Constrained Learning from Demonstration

Injecting abstract behavioral constraints into Learning from Demonstration techniques for faster, safer, and more reliable robot skill learning.


by Carl Mueller on May 02, 2019

Carl’s research focuses on developing new techniques for non-expert users to communicate complicated and abstract information to robotic learning systems. This research predominantly focuses on Learning from Demonstration (LfD): a set of techniques that enable human users to teach a robot how to perform a task without the need for actual programming knowledge. Traditionally, such techniques utilize teleoperation, kinesthetic learning, or imitation learning, most of which record low-level data such as end-effector position and robot configuration. These low-level state spaces have limited bandwidth to capture many of the important factors and abstract concepts relevant to successful skill learning and execution. This is in stark contrast to how human beings teach other human beings. For example, a parent might teach a child to ride a bike by demonstration, but they likely utilize some combination of language, gesturing, object signalling, and positive or negative feedback etc., to convey higher-level concepts.

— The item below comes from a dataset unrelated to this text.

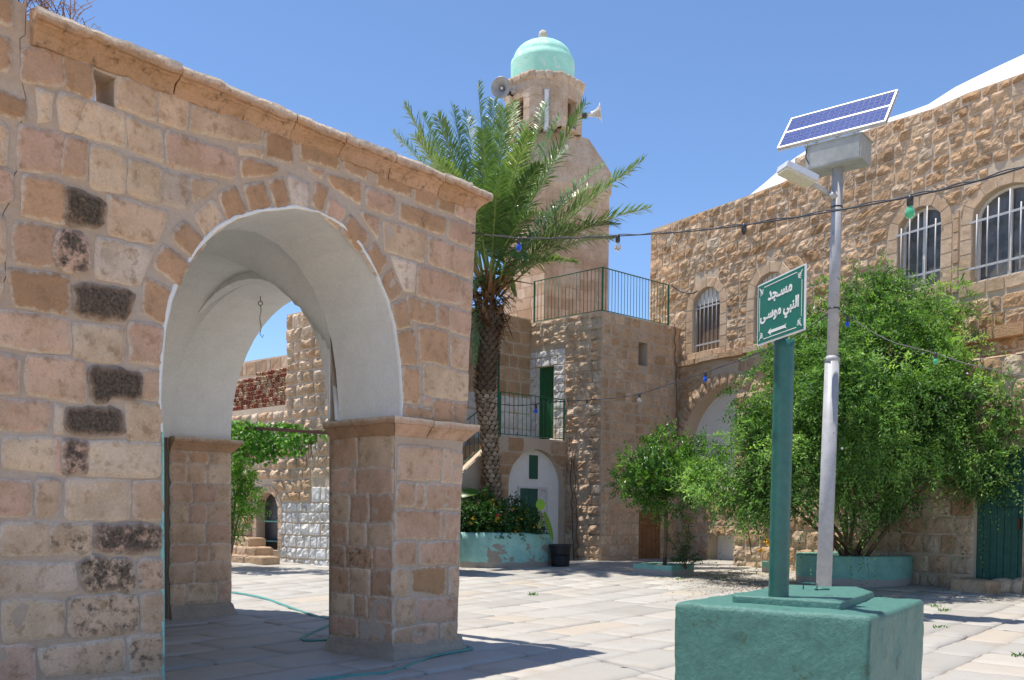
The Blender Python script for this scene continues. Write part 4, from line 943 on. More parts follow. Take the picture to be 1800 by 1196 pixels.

Unfortunately, most robotic learning systems do not yet utilize such information and instead rely on the low-level data mentioned above. It’s as though to teach someone how to pedal a bike, we’ve opted to physically move their legs in a pedaling motion. However, advances in natural language understanding, augmented reality interfaces, task and motion planning, and machine learning all help to enrich LfD with multi-modal techniques. In his first paper, Carl introduced the idea of a ‘concept constraint’ that represents abstract restrictions on the behavior of the robot essential to successful skill learning and execution (e.g. keeping a cup upright until over the target). Encoded as boolean operators, these constraints can be communicated via natural language and evaluated given the state of the environment thereby providing more sophisticated information alongside demonstration data. The result is a more efficient robot learner capable of safer, more robust, and trustworthy task execution.